**DATA SEGMENT**
::::::

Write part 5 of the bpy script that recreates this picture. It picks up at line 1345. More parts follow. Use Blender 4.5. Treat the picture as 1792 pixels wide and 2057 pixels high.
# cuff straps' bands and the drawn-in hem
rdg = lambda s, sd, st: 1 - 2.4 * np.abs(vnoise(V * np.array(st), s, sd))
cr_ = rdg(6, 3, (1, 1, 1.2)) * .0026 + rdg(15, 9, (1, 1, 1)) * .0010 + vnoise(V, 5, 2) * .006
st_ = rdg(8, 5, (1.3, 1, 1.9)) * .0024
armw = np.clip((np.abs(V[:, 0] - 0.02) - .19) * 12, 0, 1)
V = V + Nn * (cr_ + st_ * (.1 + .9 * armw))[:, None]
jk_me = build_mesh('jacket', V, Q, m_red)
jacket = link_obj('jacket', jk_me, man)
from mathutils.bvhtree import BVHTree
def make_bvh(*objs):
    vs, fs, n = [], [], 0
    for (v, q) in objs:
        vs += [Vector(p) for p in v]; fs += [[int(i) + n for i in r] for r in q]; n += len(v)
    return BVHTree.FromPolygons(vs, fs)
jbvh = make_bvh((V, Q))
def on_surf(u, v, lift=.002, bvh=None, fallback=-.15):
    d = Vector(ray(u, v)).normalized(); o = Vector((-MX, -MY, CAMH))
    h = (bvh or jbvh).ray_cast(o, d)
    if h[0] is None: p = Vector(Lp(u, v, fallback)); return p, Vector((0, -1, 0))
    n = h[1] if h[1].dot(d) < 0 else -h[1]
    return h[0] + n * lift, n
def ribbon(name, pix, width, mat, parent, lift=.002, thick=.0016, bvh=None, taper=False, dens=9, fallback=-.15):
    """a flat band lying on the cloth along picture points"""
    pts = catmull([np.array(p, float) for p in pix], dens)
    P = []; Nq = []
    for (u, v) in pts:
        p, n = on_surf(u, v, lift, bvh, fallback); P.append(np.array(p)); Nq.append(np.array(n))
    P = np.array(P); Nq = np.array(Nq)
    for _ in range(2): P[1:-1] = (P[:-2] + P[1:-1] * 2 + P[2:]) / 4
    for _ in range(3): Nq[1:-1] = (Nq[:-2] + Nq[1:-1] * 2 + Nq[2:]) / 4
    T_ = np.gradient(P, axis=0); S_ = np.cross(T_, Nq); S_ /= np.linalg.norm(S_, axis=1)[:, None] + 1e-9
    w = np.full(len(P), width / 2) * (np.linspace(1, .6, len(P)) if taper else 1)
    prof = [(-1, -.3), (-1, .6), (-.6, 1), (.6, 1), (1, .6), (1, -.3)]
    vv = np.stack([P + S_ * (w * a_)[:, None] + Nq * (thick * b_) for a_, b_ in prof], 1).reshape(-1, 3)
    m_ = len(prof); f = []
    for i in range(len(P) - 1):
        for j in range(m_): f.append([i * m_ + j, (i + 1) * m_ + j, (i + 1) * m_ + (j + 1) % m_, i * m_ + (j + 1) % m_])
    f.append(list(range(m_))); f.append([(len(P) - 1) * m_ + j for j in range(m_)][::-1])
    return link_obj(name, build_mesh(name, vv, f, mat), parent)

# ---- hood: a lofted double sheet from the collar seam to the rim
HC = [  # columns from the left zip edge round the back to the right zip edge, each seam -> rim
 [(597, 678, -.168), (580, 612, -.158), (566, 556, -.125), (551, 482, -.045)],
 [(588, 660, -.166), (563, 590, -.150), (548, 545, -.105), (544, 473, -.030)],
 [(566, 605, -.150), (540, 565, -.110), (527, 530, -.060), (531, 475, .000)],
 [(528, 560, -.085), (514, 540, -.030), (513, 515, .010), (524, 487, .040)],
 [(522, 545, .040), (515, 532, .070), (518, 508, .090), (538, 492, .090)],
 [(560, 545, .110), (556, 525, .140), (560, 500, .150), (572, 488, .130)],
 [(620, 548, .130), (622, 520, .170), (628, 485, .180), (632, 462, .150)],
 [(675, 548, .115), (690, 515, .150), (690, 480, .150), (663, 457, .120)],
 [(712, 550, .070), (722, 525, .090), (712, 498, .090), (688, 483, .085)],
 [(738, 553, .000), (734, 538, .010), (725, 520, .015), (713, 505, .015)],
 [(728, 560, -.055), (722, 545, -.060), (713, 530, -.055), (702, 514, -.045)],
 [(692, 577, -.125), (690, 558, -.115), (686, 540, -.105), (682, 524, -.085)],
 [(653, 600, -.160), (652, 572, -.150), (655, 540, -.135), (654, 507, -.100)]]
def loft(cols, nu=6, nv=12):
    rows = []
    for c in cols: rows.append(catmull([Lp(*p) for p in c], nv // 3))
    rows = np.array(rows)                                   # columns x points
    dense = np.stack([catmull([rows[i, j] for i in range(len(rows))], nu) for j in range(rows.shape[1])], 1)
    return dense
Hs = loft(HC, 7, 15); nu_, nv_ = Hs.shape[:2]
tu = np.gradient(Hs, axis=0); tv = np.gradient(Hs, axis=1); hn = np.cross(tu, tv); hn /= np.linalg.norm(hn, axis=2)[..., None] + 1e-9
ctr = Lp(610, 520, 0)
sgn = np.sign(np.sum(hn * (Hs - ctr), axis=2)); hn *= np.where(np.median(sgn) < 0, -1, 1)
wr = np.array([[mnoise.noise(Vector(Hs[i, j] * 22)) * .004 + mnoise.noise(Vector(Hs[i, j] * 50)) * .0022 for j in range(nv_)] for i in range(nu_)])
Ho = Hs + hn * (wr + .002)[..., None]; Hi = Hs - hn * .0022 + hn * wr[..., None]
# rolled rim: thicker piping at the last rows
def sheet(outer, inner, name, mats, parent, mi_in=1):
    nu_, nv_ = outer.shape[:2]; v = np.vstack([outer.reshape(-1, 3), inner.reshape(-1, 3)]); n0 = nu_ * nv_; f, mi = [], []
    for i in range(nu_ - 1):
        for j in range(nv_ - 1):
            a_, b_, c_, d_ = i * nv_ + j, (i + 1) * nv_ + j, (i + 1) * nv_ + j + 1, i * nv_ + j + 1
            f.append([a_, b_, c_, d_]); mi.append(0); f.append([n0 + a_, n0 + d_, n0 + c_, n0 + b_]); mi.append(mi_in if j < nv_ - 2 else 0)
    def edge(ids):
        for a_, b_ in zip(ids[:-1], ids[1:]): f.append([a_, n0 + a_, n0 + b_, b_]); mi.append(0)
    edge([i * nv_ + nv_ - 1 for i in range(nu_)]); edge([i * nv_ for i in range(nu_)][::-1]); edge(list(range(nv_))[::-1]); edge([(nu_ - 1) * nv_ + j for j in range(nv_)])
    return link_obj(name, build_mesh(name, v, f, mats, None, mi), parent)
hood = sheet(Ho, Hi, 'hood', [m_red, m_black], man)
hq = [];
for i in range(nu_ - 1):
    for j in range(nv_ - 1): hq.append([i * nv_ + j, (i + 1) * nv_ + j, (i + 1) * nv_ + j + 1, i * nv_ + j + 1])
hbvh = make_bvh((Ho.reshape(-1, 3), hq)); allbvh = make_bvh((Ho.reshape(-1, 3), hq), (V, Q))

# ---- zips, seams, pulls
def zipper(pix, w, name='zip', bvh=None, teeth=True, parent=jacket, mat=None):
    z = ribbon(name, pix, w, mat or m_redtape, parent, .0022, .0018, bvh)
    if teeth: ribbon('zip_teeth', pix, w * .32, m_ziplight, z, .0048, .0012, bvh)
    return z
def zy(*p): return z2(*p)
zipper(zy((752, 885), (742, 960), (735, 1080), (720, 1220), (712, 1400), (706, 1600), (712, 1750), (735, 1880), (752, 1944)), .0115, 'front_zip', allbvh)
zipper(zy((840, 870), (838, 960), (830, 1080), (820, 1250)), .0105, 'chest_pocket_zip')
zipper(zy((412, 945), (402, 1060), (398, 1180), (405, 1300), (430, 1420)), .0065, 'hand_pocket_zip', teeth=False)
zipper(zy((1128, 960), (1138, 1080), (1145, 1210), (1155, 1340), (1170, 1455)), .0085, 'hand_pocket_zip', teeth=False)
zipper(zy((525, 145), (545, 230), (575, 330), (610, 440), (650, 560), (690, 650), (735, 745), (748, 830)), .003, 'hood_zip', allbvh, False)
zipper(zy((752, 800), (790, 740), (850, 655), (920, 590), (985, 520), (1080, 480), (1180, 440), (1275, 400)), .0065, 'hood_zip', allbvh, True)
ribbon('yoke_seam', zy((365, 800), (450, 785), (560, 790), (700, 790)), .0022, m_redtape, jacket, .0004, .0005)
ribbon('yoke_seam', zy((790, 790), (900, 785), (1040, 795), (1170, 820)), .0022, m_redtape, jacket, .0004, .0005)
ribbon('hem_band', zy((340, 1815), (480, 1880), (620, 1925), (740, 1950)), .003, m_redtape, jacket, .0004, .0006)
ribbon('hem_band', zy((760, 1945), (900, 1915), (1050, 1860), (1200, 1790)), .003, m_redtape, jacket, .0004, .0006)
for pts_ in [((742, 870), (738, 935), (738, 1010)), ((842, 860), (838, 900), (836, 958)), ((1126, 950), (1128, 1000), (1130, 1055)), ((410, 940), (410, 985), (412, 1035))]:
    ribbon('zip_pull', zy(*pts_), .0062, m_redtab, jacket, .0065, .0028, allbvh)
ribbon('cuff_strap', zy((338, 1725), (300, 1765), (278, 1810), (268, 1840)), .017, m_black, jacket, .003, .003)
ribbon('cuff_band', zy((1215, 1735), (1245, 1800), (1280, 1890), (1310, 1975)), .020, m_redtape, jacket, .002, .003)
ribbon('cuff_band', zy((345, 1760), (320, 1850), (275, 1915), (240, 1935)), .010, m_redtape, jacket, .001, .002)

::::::

**EXERCISE DETAILS**
Show, from the material above, each line that includes the string "picture".

**THE RESULT**
Write part 5 of the bpy script that recreates this picture. It picks up at line 1345. More parts follow. Use Blender 4.5. Treat the picture as 1792 pixels wide and 2057 pixels high.
    """a flat band lying on the cloth along picture points"""